As Latin Post reported, Rep. Xavier Becerra, D-Calif., said the RNC's decision to have the debate in California, in addition to coinciding within Hispanic Heritage Month, is the "perfect backdrop."

Ronald Reagan and Immigration

Within California, the debates will occur in the Ronald Reagan Presidential Library in Simi Valley. Taking place in a place named after Reagan, viewers and listeners of tonight's debate should expect plenty of references to the 40th U.S. president.

Reagan served two gubernatorial terms in California, winning in 1967 and 1971. During his presidency, Reagan signed the Immigration Reform and Control Act in 1986, which granted amnesty to 2.7 million undocumented immigrants who lived in the U.S. before 1982; the undocumented immigrants must have had a clean criminal record and registered with the Selective Service. The bill also increased border security and penalties for employers who knowingly hired undocumented immigrants.

Despite passing the immigration law, the topic has been a sensitive topic for some current Republican candidates.
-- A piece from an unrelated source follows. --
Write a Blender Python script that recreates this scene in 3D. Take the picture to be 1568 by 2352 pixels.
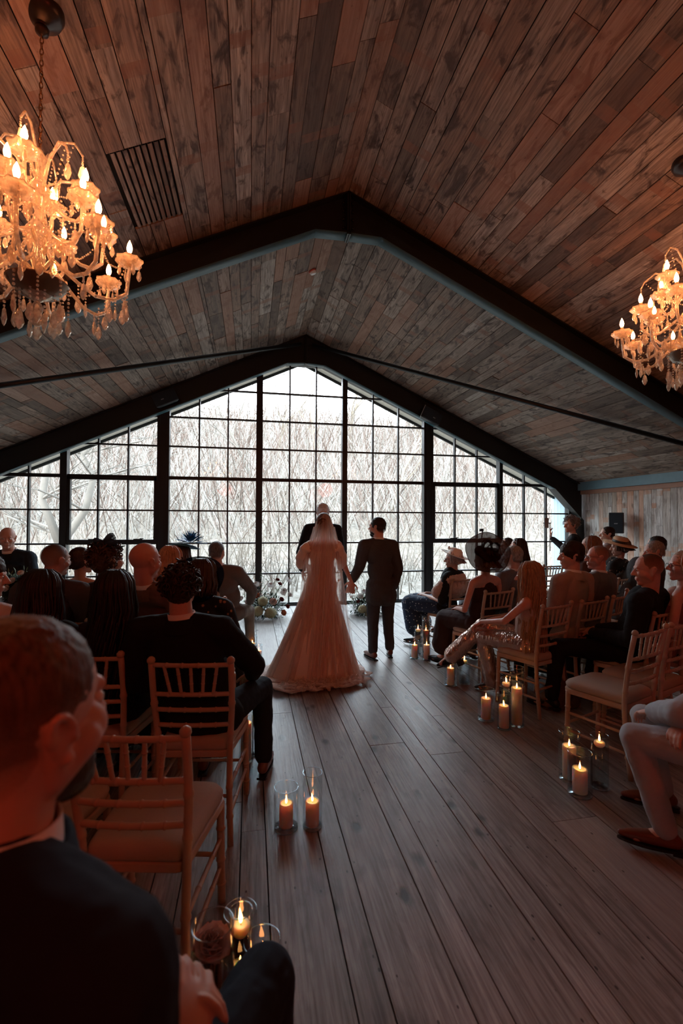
import bpy, bmesh, math, random
from math import sin, cos, pi, radians, sqrt, atan2, exp
from mathutils import Vector as V, Matrix, Euler, noise
for o in list(bpy.data.objects): bpy.data.objects.remove(o)
SC = bpy.context.scene
COL = SC.collection
# ------------------------------------------------------------------ camera
cd = bpy.data.cameras.new('camera'); cam = bpy.data.objects.new('camera', cd); COL.objects.link(cam)
cd.sensor_fit = 'VERTICAL'; cd.sensor_height = 36; cd.sensor_width = 24
cd.lens = 1060/2352*36
cd.clip_start = .02; cd.clip_end = 400
yaw, pitch, roll = radians(11.08), radians(1.075), radians(.26)
fw = V((sin(yaw)*cos(pitch), cos(yaw)*cos(pitch), sin(pitch)))
r0 = V((cos(yaw), -sin(yaw), 0)); u0 = r0.cross(fw)
rr = r0*cos(roll)+u0*sin(roll); uu = u0*cos(roll)-r0*sin(roll)
cam.matrix_world = Matrix(((rr.x, uu.x, -fw.x, 0), (rr.y, uu.y, -fw.y, 0), (rr.z, uu.z, -fw.z, 1.62), (0, 0, 0, 1)))
cd.dof.use_dof = True; cd.dof.focus_distance = 4.8; cd.dof.aperture_fstop = 2.8
SC.camera = cam
# ------------------------------------------------------------------ world, sun, exposure
VS = SC.view_settings
VS.view_transform = 'Standard'; VS.look = 'None'; VS.gamma = 1; VS.use_curve_mapping = False
VS.exposure = 0.0
W = bpy.data.worlds.new('world'); SC.world = W; W.use_nodes = True
wn = W.node_tree; bgn = wn.nodes['Background']
tc = wn.nodes.new('ShaderNodeTexCoord'); sp = wn.nodes.new('ShaderNodeSeparateXYZ'); rp = wn.nodes.new('ShaderNodeValToRGB')
wn.links.new(tc.outputs['Generated'], sp.inputs[0]); wn.links.new(sp.outputs['Z'], rp.inputs[0]); wn.links.new(rp.outputs[0], bgn.inputs[0])
rp.color_ramp.elements[0].position = 0; rp.color_ramp.elements[0].color = (.93, .96, 1, 1)
rp.color_ramp.elements[1].position = .7; rp.color_ramp.elements[1].color = (.70, .86, 1, 1)
bgn.inputs[1].default_value = 12.0
sl = bpy.data.lights.new('sun', 'SUN'); sl.energy = 4.5; sl.angle = .02; sl.color = (1, .93, .85)
so = bpy.data.objects.new('sun', sl); COL.objects.link(so); so.rotation_euler = (radians(50), 0, radians(-25))
WARM = (1, .115, .05)
def lamp(x, y, z, e, r=.08, c=WARM):
    l = bpy.data.lights.new('fill_light', 'POINT'); l.energy = e; l.color = c; l.shadow_soft_size = r
    o = bpy.data.objects.new('fill_light', l); COL.objects.link(o); o.location = (x, y, z)
# warm fill lamps added behind the camera, standing in for unseen chandeliers
for x in (-1.07, 3.06):
    lamp(x, -1.4, 2.9, 36, .3)
    lamp(x, -5.0, 2.9, 10, .3)
# ------------------------------------------------------------------ helpers
def tag(o, label=None, cat=None, group=None, kind=None):
    if label: o['label'] = label
    if cat: o['category'] = cat
    if group: o['group'] = group
    if kind: o['kind'] = kind
    return o
def obj(name, bm, mat, parent=None, smooth=True):
    if isinstance(bm, bmesh.types.BMesh):
        me = bpy.data.meshes.new(name); bm.to_mesh(me); bm.free()
    else: me = bm
    if mat: me.materials.append(mat)
    if smooth: me.shade_smooth()
    o = bpy.data.objects.new(name, me); COL.objects.link(o)
    if parent: o.parent = parent
    return o
def struct(name, bm, mat, parent=None, smooth=False):
    o = obj(name, bm, mat, parent, smooth)
    if not parent: o['kind'] = 'structure'
    return o
def empty(name, loc=(0, 0, 0), rz=0):
    o = bpy.data.objects.new(name, None); COL.objects.link(o); o.location = loc; o.rotation_euler = (0, 0, rz); o.empty_display_size = .1
    return o
def copy_tree(o, parent=None):
    c = o.copy(); COL.objects.link(c)
    if parent: c.parent = parent
    for ch in [x for x in o.children]: copy_tree(ch, c)
    return c
def box(bm, a, b):
    vs = [bm.verts.new((x, y, z)) for z in (a[2], b[2]) for y in (a[1], b[1]) for x in (a[0], b[0])]
    for f in ((0, 2, 3, 1), (4, 5, 7, 6), (0, 1, 5, 4), (2, 6, 7, 3), (0, 4, 6, 2), (1, 3, 7, 5)): bm.faces.new([vs[i] for i in f])
def prism(bm, poly, d):                       # poly: list of points, extruded by vector d
    d = V(d); a = [bm.verts.new(V(p)) for p in poly]; b = [bm.verts.new(V(p)+d) for p in poly]; n = len(a)
    bm.faces.new(a); bm.faces.new(b[::-1])
    for i in range(n): bm.faces.new((a[i], b[i], b[(i+1) % n], a[(i+1) % n]))
def frame_of(t):
    t = t.normalized(); a = V((0, 0, 1)) if abs(t.z) < .9 else V((1, 0, 0))
    x = t.cross(a).normalized(); return x, t.cross(x)
def tube(bm, pts, rad, n=8, cap=True, flat=1.0):
    pts = [V(p) for p in pts]
    if not hasattr(rad, '__len__'): rad = [rad]*len(pts)
    rings = []; x = None
    for i, p in enumerate(pts):
        t = (pts[min(i+1, len(pts)-1)]-pts[max(i-1, 0)])
        if t.length < 1e-9: t = V((0, 0, 1))
        t.normalize()
        if x is None: x, y = frame_of(t)
        else:
            x = (x-t*x.dot(t)); x = x.normalized() if x.length > 1e-6 else frame_of(t)[0]; y = t.cross(x)
        rings.append([bm.verts.new(p+(x*cos(2*pi*k/n)+y*sin(2*pi*k/n)*flat)*rad[i]) for k in range(n)])
    for a, b in zip(rings, rings[1:]):
        for k in range(n): bm.faces.new((a[k], a[(k+1) % n], b[(k+1) % n], b[k]))
    if cap: bm.faces.new(rings[0][::-1]); bm.faces.new(rings[-1])
def lathe(bm, prof, n=24, c=(0, 0, 0), flute=None, close=False, M=None):
    rings = []
    for r, z in prof:
        ring = []
        for k in range(n):
            a = 2*pi*k/n; q = r*(1+(flute(a, r, z) if flute else 0)); p = V((cos(a)*q, sin(a)*q, z))
            if M: p = M @ p
            ring.append(bm.verts.new(p+V(c)))
        rings.append(ring)
    for a, b in zip(rings, rings[1:]):
        for k in range(n): bm.faces.new((a[k], a[(k+1) % n], b[(k+1) % n], b[k]))
    if close:
        if prof[0][0] > 1e-5: bm.faces.new(rings[0][::-1])
        if prof[-1][0] > 1e-5: bm.faces.new(rings[-1])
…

Trump has made it clear that he wants to deport all 11.3 million undocumented immigrants currently living in the U.S. -- opposing the concept of "amnesty," adjust the birthright provision of the 14th Amendment granting U.S. citizenship to babies of undocumented immigrants and a wall across the southern U.S. border.

Bush also released his immigration plan. In addition for border security and improved technology, he proposed an intergovernmental task force "to locate and apprehend overstays" -- especially immigrants who pose as public safety risks -- and electronic verification of employment eligibility.

Rubio cosponsored the 2013 comprehensive immigration reform bill S.744 "Border Security, Economic Opportunity, and Immigration Modernization Act," which received bipartisan support, including fellow presidential candidate Graham. Rubio, however, has stepped away from his support of the bill. Graham, however, still support the legislation.

According to the Public Policy Institute of California in 2013, the Golden State is home to the largest immigrant population, although almost half (47 percent) are documented naturalized U.S. citizens while 26 percent have either green cards or visas. While most Californian immigrants were born in Latin America, a recent influx has occurred from Asian countries, namely the Philippines and China.

How to Watch

The 6 p.m. and 8 p.m. EDT, debates will air on CNN, and online via CNNgo. The Salem Radio Network will also broadcast the debates.